SNIC
SUPR
SNIC SUPR
SPDJ timber connection
Dnr:

SNIC 2017/4-56

Type:

SNAC Small

Principal Investigator:

Gustaf Larsson

Affiliation:

Lunds universitet

Start Date:

2017-11-22

End Date:

2018-12-01

Primary Classification:

20102: Construction Management

Webpage:

Allocation

Abstract

An increased use of wood can reduce the environmental footprint of the building sector by being a renewable and ecological material. In order to improve the competitiveness of heavy timber structures, this thesis presents a novel type of timber connection with a high degree of prefabrication, which utilizes a resilient bond line. It has previously been shown that a large conventional stiff adhesive bond line acting in shear can be made stronger by using a less stiff bond line, by e.g. introducing an intermediate rubber foil.
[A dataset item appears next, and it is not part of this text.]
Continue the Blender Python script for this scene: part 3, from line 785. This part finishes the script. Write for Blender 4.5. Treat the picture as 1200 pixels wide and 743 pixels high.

Te scientific contribution of this thesis starts by comparing such resilient bond lines to conventional non-resilient bond lines. It is numerically shown that the strength of the bond line is increased from 40% to 80% of the local shear strength by introducing a resilient bond line in large lap joints. Unlike other types of connections, a resilient bond line enables design of the stiffness depending on the application by varying the hardness and thickness of the intermediate bond layer. Using the concept of the resilient bond line in a heavy timber connection design aiming for a high degree of prefabrication, the novel Shear Plate Dowel Joint (SPDJ) is proposed. Initially designed for truss nodes, the connection shows promising results in full scale tensile tests with an average shear stress at failure of 3.3 MPa. A bond line model to be used in FE analysis of the SPDJ is proposed and used in parameter studies of the connection. It is found that a softer bond line will increase the slip, but also the strength which asymptotically aligns with theory of perfect plasticity. The strengths of the SPDJ design are high load carrying capacity and simplicity in design, but duration of load effects and fire resistance are, among other things, in need of further research prior to structural application.